Your copy of the material must match it exactly, except that pictures are dropped.

════

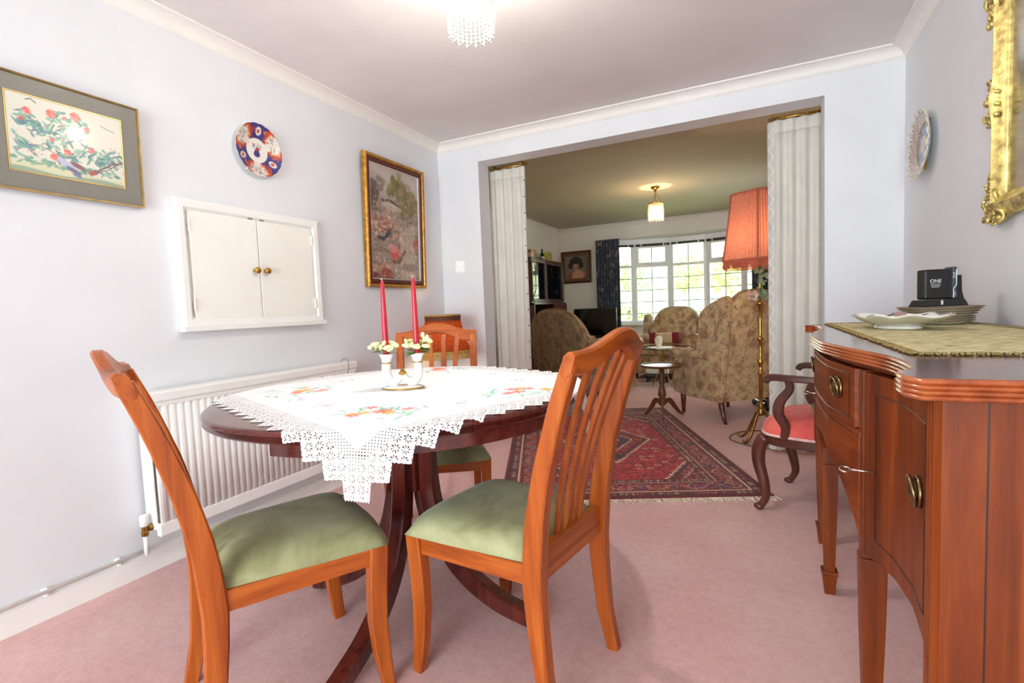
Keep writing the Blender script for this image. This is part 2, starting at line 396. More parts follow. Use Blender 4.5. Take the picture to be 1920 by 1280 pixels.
M['shade_band'] = plain('brown_braid_band', (92, 44, 26), 0.7)
M['gold_fringe'] = plain('gold_fringe', (176, 142, 74), 0.7, var=0.2, vs=90)
M['bead'] = None
def bead_mat():
    m, nt, b = new_mat('crystal_beads'); nt.nodes.remove(b); out = nt.nodes['Material Output']
    tr = nt.nodes.new('ShaderNodeBsdfTransparent'); gl = nt.nodes.new('ShaderNodeBsdfGlossy'); tl = nt.nodes.new('ShaderNodeBsdfTranslucent'); df = nt.nodes.new('ShaderNodeBsdfDiffuse')
    tr.inputs[0].default_value = (1, .97, .92, 1); gl.inputs[0].default_value = (1, 1, 1, 1); gl.inputs['Roughness'].default_value = 0.06
    tl.inputs[0].default_value = df.inputs[0].default_value = (1.0, .95, .86, 1)
    a, c, d = (nt.nodes.new('ShaderNodeMixShader') for _ in range(3))
    a.inputs[0].default_value = .5; nt.links.new(tl.outputs[0], a.inputs[1]); nt.links.new(df.outputs[0], a.inputs[2])
    c.inputs[0].default_value = .12; nt.links.new(tr.outputs[0], c.inputs[1]); nt.links.new(a.outputs[0], c.inputs[2])
    lw = nt.nodes.new('ShaderNodeFresnel'); nt.links.new(lw.outputs[0], d.inputs[0]); nt.links.new(c.outputs[0], d.inputs[1]); nt.links.new(gl.outputs[0], d.inputs[2])
    nt.links.new(d.outputs[0], out.inputs[0]); return m
M['bead'] = bead_mat()
def bulb_mat(name, c, s):
    """pearl bulb: gives off light itself and lets the filament's light out"""
    m, nt, b = new_mat(name); nt.nodes.remove(b); out = nt.nodes['Material Output']
    tr = nt.nodes.new('ShaderNodeBsdfTransparent'); em = nt.nodes.new('ShaderNodeEmission'); ms = nt.nodes.new('ShaderNodeMixShader')
    em.inputs[0].default_value = (*lin(c), 1); em.inputs[1].default_value = s; ms.inputs[0].default_value = .25
    nt.links.new(tr.outputs[0], ms.inputs[1]); nt.links.new(em.outputs[0], ms.inputs[2]); nt.links.new(ms.outputs[0], out.inputs[0]); return m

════

> _RESPONSE BELOW_
Keep writing the Blender script for this image. This is part 2, starting at line 396. More parts follow. Use Blender 4.5. Take the picture to be 1920 by 1280 pixels.
M['shade_band'] = plain('brown_braid_band', (92, 44, 26), 0.7)
M['gold_fringe'] = plain('gold_fringe', (176, 142, 74), 0.7, var=0.2, vs=90)
M['bead'] = None
def bead_mat():
    m, nt, b = new_mat('crystal_beads'); nt.nodes.remove(b); out = nt.nodes['Material Output']
    tr = nt.nodes.new('ShaderNodeBsdfTransparent'); gl = nt.nodes.new('ShaderNodeBsdfGlossy'); tl = nt.nodes.new('ShaderNodeBsdfTranslucent'); df = nt.nodes.new('ShaderNodeBsdfDiffuse')
    tr.inputs[0].default_value = (1, .97, .92, 1); gl.inputs[0].default_value = (1, 1, 1, 1); gl.inputs['Roughness'].default_value = 0.06
    tl.inputs[0].default_value = df.inputs[0].default_value = (1.0, .95, .86, 1)
    a, c, d = (nt.nodes.new('ShaderNodeMixShader') for _ in range(3))
    a.inputs[0].default_value = .5; nt.links.new(tl.outputs[0], a.inputs[1]); nt.links.new(df.outputs[0], a.inputs[2])
    c.inputs[0].default_value = .12; nt.links.new(tr.outputs[0], c.inputs[1]); nt.links.new(a.outputs[0], c.inputs[2])
    lw = nt.nodes.new('ShaderNodeFresnel'); nt.links.new(lw.outputs[0], d.inputs[0]); nt.links.new(c.outputs[0], d.inputs[1]); nt.links.new(gl.outputs[0], d.inputs[2])
    nt.links.new(d.outputs[0], out.inputs[0]); return m
M['bead'] = bead_mat()
def bulb_mat(name, c, s):
    """pearl bulb: gives off light itself and lets the filament's light out"""
    m, nt, b = new_mat(name); nt.nodes.remove(b); out = nt.nodes['Material Output']
    tr = nt.nodes.new('ShaderNodeBsdfTransparent'); em = nt.nodes.new('ShaderNodeEmission'); ms = nt.nodes.new('ShaderNodeMixShader')
    em.inputs[0].default_value = (*lin(c), 1); em.inputs[1].default_value = s; ms.inputs[0].default_value = .25
    nt.links.new(tr.outputs[0], ms.inputs[1]); nt.links.new(em.outputs[0], ms.inputs[2]); nt.links.new(ms.outputs[0], out.inputs[0]); return m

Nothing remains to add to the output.